Wie Plath leidet auch Marmara unter Depressionen und versucht, gesellschaftliche Zwänge und rigide Konventionen zu durchbrechen, indem sie ihrem Frust und ihrer Desillusion in ihren eigenen Gedichten Ausdruck verleiht. In ihrer Arbeit betont sie Plaths persönliche Beziehung zur Lyrik: „Für Plath bedeutete die Lyrik ein Zufluchtsort, der ihr Isolation und Kraft gegen die Gefahren der Außenwelt gewährte.“
Diese Isolation, die Flucht vor der Wahrheit, könne zweifellos als Sichtbarkeit interpretiert werden. „Plath hat sich gegen die Gesellschaft gewehrt, die Frauen stets als zweitrangig behandelt hat, und wählte den Selbstmord als Erwiderung auf die verwerfliche Erwartung der Gesellschaft, die Frau als konformes Wesen zu bestimmen“. Ihr Fazit lautet: Der Selbstmord als Reaktion ist unabwendbar.
Zwei Kontinente, zwei Kulturen, zwei Sprachen, und doch waren sich Plath und Marmara so nah; zwei Seelen, die sich gegen die Welt behauptet, sie hinterfragt und herausgefordert haben.
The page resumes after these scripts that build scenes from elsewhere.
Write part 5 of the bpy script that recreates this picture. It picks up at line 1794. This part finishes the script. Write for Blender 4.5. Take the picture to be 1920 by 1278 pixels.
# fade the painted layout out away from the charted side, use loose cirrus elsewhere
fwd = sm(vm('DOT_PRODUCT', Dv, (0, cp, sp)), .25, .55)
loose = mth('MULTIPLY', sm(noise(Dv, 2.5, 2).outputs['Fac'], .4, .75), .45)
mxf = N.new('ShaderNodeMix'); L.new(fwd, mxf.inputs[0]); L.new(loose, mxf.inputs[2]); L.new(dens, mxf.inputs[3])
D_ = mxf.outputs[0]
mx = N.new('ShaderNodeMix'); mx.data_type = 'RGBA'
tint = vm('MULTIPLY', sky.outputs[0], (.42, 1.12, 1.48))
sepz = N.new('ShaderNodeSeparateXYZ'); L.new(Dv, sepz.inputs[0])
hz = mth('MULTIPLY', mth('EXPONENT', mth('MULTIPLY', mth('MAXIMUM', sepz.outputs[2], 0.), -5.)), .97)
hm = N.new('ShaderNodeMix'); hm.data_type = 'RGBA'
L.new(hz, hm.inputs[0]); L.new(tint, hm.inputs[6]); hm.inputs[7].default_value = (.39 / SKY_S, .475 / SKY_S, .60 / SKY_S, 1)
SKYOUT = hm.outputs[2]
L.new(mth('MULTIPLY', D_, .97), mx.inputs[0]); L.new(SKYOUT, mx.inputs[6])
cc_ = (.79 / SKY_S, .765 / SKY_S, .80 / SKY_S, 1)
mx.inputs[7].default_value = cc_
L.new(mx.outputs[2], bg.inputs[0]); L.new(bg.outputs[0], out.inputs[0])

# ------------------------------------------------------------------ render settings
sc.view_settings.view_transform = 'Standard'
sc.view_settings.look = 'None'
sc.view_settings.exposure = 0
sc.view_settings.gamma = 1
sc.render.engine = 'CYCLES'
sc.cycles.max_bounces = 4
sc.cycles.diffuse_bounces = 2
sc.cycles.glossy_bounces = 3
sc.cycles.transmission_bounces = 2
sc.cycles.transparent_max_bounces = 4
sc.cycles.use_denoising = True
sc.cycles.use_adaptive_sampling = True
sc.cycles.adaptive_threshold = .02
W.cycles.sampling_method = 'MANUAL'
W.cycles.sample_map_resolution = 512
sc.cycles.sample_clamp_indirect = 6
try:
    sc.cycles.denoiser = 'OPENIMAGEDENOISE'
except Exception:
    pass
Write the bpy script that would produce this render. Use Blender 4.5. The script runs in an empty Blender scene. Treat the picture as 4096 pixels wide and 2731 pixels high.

Es sind vor allem existenzielle Aspekte wie Depressionen, Selbstmord, Gender, Identität und Verlassenheit, die Marmara in ihren Gedichten thematisiert. Marmara entdeckt und formt darin ihre eigene einzigartige, lyrische Sprachkraft. In einem ihrer bekanntesten und berührendsten Gedichte Kuş koysunlar yoluna (dt. Ein Vogel soll auf deinen Weg gelegt werden) offenbart sich ihre innere Verlorenheit und Melancholie:
Ich laufe vor etwas weg
Ich kann mich nicht finden
Wiederkehrend kann ich mich nicht finden
Ich kann keinen Ort für mich finden
Einen Ort für mich
Bir şeyden kaçıyorum bir şeyden, kendimi bulamıyorum dönüp gelip
kendime yerleşemiyorum,
kendimi bir yer edinemiyorum, kendime bir yer
„Ich habe kein Land, kein Geschlecht, keine Rasse“
Marmara ist eine rastlose Seele, eine unbestimmbare Natur, die sich jeglicher Klassifizierung entsagt. So heißt es in ihrem vielzitierten Gedicht ‘Canım Sıkıntı Sınırı’: ‘Ich habe kein Land, kein Geschlecht, keine Rasse’.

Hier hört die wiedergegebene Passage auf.